Pillar of the Community
United States
2512 Posts
 Posted 03/30/2022  09:42 am  Show Profile   Bookmark this reply Add thq to your friends list Get a Link to this Reply
If I ever sell any of the American colonial spoons I'll be eating a lot of salads. Or, more likely, buying more coins. The best part is tracking them down. They're extremely rare compared to coins. Most people that have them are specialists who know exactly what they have. But not always.

jaxenro, a pawn show or used jewelry dealer could value them for you. If they're obviously solid, and don't have a hollow foot, they'll be worth more. But in selling junk estate candlesticks marked "sterling" with a hollow base I got almost nothing. The buyer crushed them to remove the clay inside before weighing them.
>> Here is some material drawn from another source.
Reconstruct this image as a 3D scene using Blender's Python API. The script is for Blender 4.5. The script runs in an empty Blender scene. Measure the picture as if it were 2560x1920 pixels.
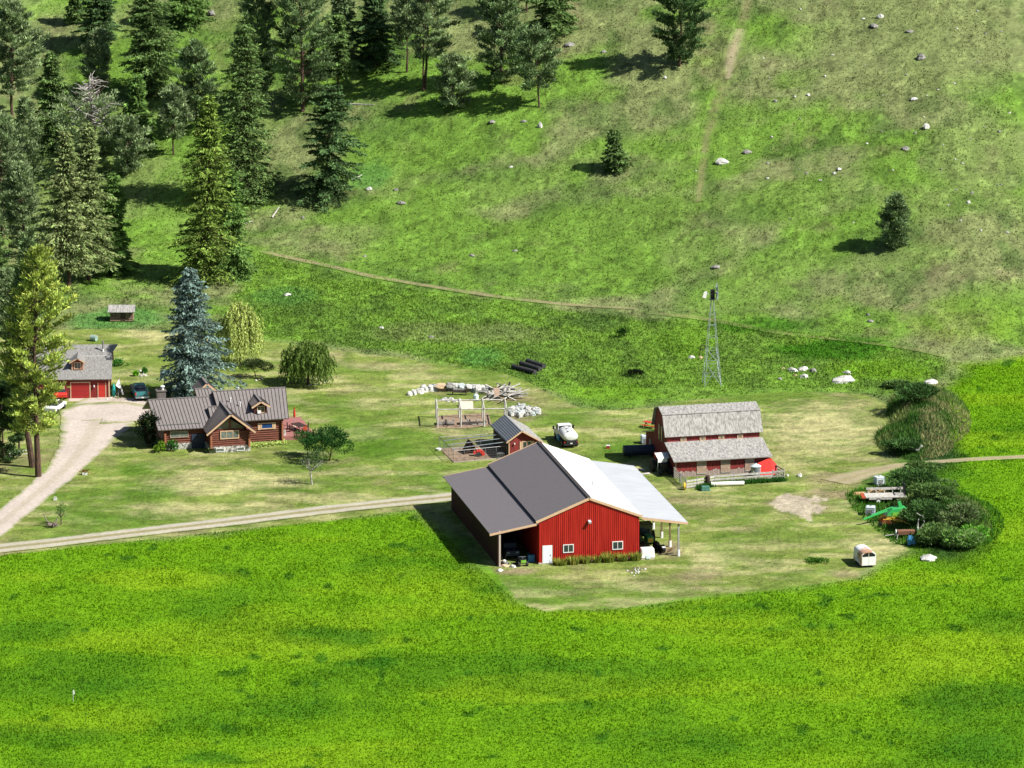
import bpy, math, random
import numpy as np
from math import radians as R, sin, cos, pi
from mathutils import Vector, Matrix

# ------------------------------------------------------------------ camera, sky, sun, exposure
SC = bpy.context.scene
F = 13850.0; PITCH = R(13.69); CAM = np.array([0., -636., 176.])
cd = bpy.data.cameras.new("camera"); cam = bpy.data.objects.new("camera", cd)
SC.collection.objects.link(cam); SC.camera = cam
cam.location = CAM; cam.rotation_euler = (pi/2 - PITCH, 0, 0)
cd.sensor_width = 36; cd.lens = 36*F/2560; cd.clip_start = 1; cd.clip_end = 4000
SUN_AZ = R(24); SUN_EL = R(45)
sd = Vector((cos(SUN_EL)*cos(SUN_AZ), -cos(SUN_EL)*sin(SUN_AZ), sin(SUN_EL)))
W = bpy.data.worlds.new("World"); SC.world = W; W.use_nodes = True
nt = W.node_tree; sky = nt.nodes.new("ShaderNodeTexSky"); sky.sky_type = 'NISHITA'; sky.sun_disc = False
sky.sun_elevation = SUN_EL; sky.sun_rotation = pi/2 + SUN_AZ
nt.links.new(sky.outputs[0], nt.nodes["Background"].inputs[0]); nt.nodes["Background"].inputs[1].default_value = 0.05
sl = bpy.data.lights.new("sun", 'SUN'); sl.energy = 5.0; sl.angle = R(0.53); sl.color = (1, .96, .88)
so = bpy.data.objects.new("sun", sl); SC.collection.objects.link(so); so.rotation_euler = sd.to_track_quat('Z', 'Y').to_euler()
SC.view_settings.view_transform = 'Standard'; SC.view_settings.look = 'None'
SC.view_settings.exposure = 0.68; SC.view_settings.gamma = 1
SC.render.engine = 'CYCLES'; SC.cycles.max_bounces = 5; SC.cycles.diffuse_bounces = 1; SC.cycles.transparent_max_bounces = 4
rng = np.random.default_rng(7); random.seed(7)

# ------------------------------------------------------------------ numpy noise, terrain, pixel -> ground point
def vnoise(x, y, seed=0):
    xi = np.floor(x).astype(np.int64); yi = np.floor(y).astype(np.int64)
    fx = x-xi; fy = y-yi; fx = fx*fx*(3-2*fx); fy = fy*fy*(3-2*fy)
    def H(a, b):
        n = (a*374761393 + b*668265263 + seed*1442695041) & 0x7fffffff
        n = ((n ^ (n >> 13))*1274126177) & 0x7fffffff
        return ((n ^ (n >> 16)) & 0xffff)/65535.0
    return (H(xi, yi)*(1-fx)+H(xi+1, yi)*fx)*(1-fy)+(H(xi, yi+1)*(1-fx)+H(xi+1, yi+1)*fx)*fy
def fbm(x, y, s, oct=4, seed=0):
    t = 0.; a = .5; x = x/s; y = y/s
    for o in range(oct):
        t = t+a*vnoise(x, y, seed+o*17); a *= .5; x = x*2.03+3.1; y = y*2.03+1.7
    return t/(1-.5**oct)
def ss(a, b, x): t = np.clip((x-a)/(b-a), 0, 1); return t*t*(3-2*t)
def softp(x, w): return w*np.log1p(np.exp(np.clip(x/w, -30, 30)))+np.where(x/w > 30, x-30*w, 0)
def hgt(x, y):
    x = np.asarray(x, float); y = np.asarray(y, float)
    yf = 148-.7*np.clip(x, -75, 65)
    h = .03*softp(y-105, 6) + .25*softp(y-yf, 7)
    m = ss(0, 30, y-yf+10)
    h = h + m*(1.6*(fbm(x, y, 34, 3, 5)-.5)+.5*(fbm(x, y, 7, 2, 9)-.5)+.38*(fbm(x, y*.8, 2.6, 3, 15)-.5))
    h = h + (1-m)*.25*(fbm(x, y, 18, 2, 3)-.5)*ss(60, 90, y)
    for cx, cy, rx, ry, hh in MOUND: h = h+hh*np.clip(1-((x-cx)/rx)**2-((y-cy)/ry)**2, 0, 1)**.8
    return h
MOUND = []
fw = np.array([0, cos(PITCH), -sin(PITCH)]); up = np.array([0, sin(PITCH), cos(PITCH)])
def ray(px, py): return fw+np.array([1., 0, 0])*(px-1280)/F-up*(py-960)/F
def at(px, py, z=0.):
    d = ray(px, py); return CAM+d*(z-CAM[2])/d[2]
def gp(px, py):                      # where the view ray meets the terrain
    d = ray(px, py); ts = np.linspace(480, 1500, 1021); P = CAM[None]+d[None]*ts[:, None]
    f = P[:, 2]-hgt(P[:, 0], P[:, 1]); i = int(np.argmax(f < 0)); i = max(i, 1)
    t = ts[i-1]+(ts[i]-ts[i-1])*f[i-1]/(f[i-1]-f[i]); p = CAM+d*t; p[2] = float(hgt(p[0], p[1])); return p
def ppm(p): return F/float((np.array(p)-CAM)@fw)
MOUND = [(at(2322, 1040)[0], at(2322, 1040)[1], 5.2, 15, 2.0), (at(2285, 1105)[0], at(2285, 1105)[1], 4.8, 9, 1.6), (at(2345, 1300)[0], at(2345, 1300)[1], 6.2, 12, 1.3)]
D = 1.15732                            # measured on a 2212 px wide view of the photograph
def dp(pts): return np.array([gp(x*D, y*D)[:2] for x, y in pts])

# ------------------------------------------------------------------ materials
MATS = {}
def lin(c): return tuple((v/12.92 if v <= .04045 else ((v+.055)/1.055)**2.4) for v in c)
def mat(name, c, c2=None, rough=.8, metal=0., scale=3., bump=0., bscale=None, stretch=(1, 1, 1), spec=.3, detail=4, contrast=(.35, .65)):
    if name in MATS: return MATS[name]
    m = bpy.data.materials.new(name); m.use_nodes = True; n = m.node_tree.nodes; l = m.node_tree.links
    b = n["Principled BSDF"]; b.inputs["Roughness"].default_value = rough; b.inputs["Metallic"].default_value = metal
    b.inputs["Specular IOR Level"].default_value = spec
    c2 = c2 or tuple(v*.72 for v in c)
    tc = n.new("ShaderNodeTexCoord"); mp = n.new("ShaderNodeMapping"); mp.inputs["Scale"].default_value = stretch
    l.new(tc.outputs["Object"], mp.inputs[0])
    ns = n.new("ShaderNodeTexNoise"); ns.inputs["Scale"].default_value = scale; ns.inputs["Detail"].default_value = detail
    l.new(mp.outputs[0], ns.inputs["Vector"])
    r = n.new("ShaderNodeValToRGB"); r.color_ramp.elements[0].position = contrast[0]; r.color_ramp.elements[1].position = contrast[1]
    r.color_ramp.elements[0].color = (*c2, 1); r.color_ramp.elements[1].color = (*c, 1)
    l.new(ns.outputs["Fac"], r.inputs[0]); l.new(r.outputs[0], b.inputs["Base Color"])
    if bump:
        n2 = n.new("ShaderNodeTexNoise"); n2.inputs["Scale"].default_value = bscale or scale*3; l.new(mp.outputs[0], n2.inputs["Vector"])
        bp = n.new("ShaderNodeBump"); bp.inputs["Strength"].default_value = bump; bp.inputs["Distance"].default_value = .1
        l.new(n2.outputs["Fac"], bp.inputs["Height"]); l.new(bp.outputs[0], b.inputs["Normal"])
    MATS[name] = m; return m
def colmat(name, rough=.9, noise=1.5, amt=.35, trans=0., bump=0., stretch=(1, 1, 1), noise2=None):
    m = bpy.data.materials.new(name); m.use_nodes = True; n = m.node_tree.nodes; l = m.node_tree.links
    b = n["Principled BSDF"]; b.inputs["Roughness"].default_value = rough; b.inputs["Specular IOR Level"].default_value = .12
    a = n.new("ShaderNodeAttribute"); a.attribute_name = "Col"
    tc = n.new("ShaderNodeTexCoord"); mp = n.new("ShaderNodeMapping"); mp.inputs["Scale"].default_value = stretch
    l.new(tc.outputs["Object"], mp.inputs[0])
    ns = n.new("ShaderNodeTexNoise"); ns.inputs["Scale"].default_value = noise; ns.inputs["Detail"].default_value = 5; ns.inputs["Roughness"].default_value = .65
    l.new(mp.outputs[0], ns.inputs["Vector"])
    mr = n.new("ShaderNodeMapRange"); mr.inputs[1].default_value = .3; mr.inputs[2].default_value = .7
    mr.inputs[3].default_value = 1-amt; mr.inputs[4].default_value = 1+amt; l.new(ns.outputs["Fac"], mr.inputs[0])
    vm = n.new("ShaderNodeVectorMath"); vm.operation = 'SCALE'; l.new(a.outputs["Color"], vm.inputs[0]); l.new(mr.outputs[0], vm.inputs["Scale"])
    l.new(vm.outputs[0], b.inputs["Base Color"])
    if bump:
        bp = n.new("ShaderNodeBump"); bp.inputs["Strength"].default_value = bump; bp.inputs["Distance"].default_value = .25
        l.new(ns.outputs["Fac"], bp.inputs["Height"]); l.new(bp.outputs[0], b.inputs["Normal"])
    if trans:
        t = n.new("ShaderNodeBsdfTranslucent"); l.new(vm.outputs[0], t.inputs[0]); mx = n.new("ShaderNodeMixShader"); mx.inputs[0].default_value = trans
        l.new(b.outputs[0], mx.inputs[1]); l.new(t.outputs[0], mx.inputs[2]); l.new(mx.outputs[0], n["Material Output"].inputs[0])
    return m
M_GROUND = colmat("meadow_ground", noise=1.7, amt=.30, bump=.6)
M_ROAD = colmat("gravel", noise=2.2, amt=.16, bump=.25)
M_GRASS = colmat("grass_blades", noise=.6, amt=.12, trans=.42)
M_LEAF = colmat("needles", noise=1.2, amt=.25, trans=.18)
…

"Two minutes ago I would have sold my chances for a tired dime." Fred Astaire
Edited by thq
03/30/2022 09:52 am
Valued Member
United States
454 Posts
 Posted 04/04/2022  08:22 am  Show Profile   Bookmark this reply Add jaxenro to your friends list Get a Link to this Reply
So I bought 4 forks yesterday 189 grams for $125. My handy dandy melt calculator puts that at about 10% under melt. Gorham sterling so a known pattern and quality. Forks are solid so no voids to be weighted. My goal is to keep my sterling purchases like this
Pillar of the Community
United States
2233 Posts
 Posted 04/04/2022  7:09 pm  Show Profile   Bookmark this reply Add trdhrdr007 to your friends list Get a Link to this Reply
Several years ago I picked up a late 1800's Scottish repousse tea set. It was a beautiful set In fact, it was so nice I didn't want to ship it off to the refiner. At the time melt value was around $2400. After 3 years of attempting to sell through various venues I ended up selling it for $1400 on eBay. That was about 15% more than melt and fees ate up most of the 15%. The popularity of sterling flatware and holloware is no longer what it was. The days of selling most sterling for multiples of melt are pretty much gone. The exceptions would be pieces from well known makers, colonial pieces, mid century modern pieces, etc.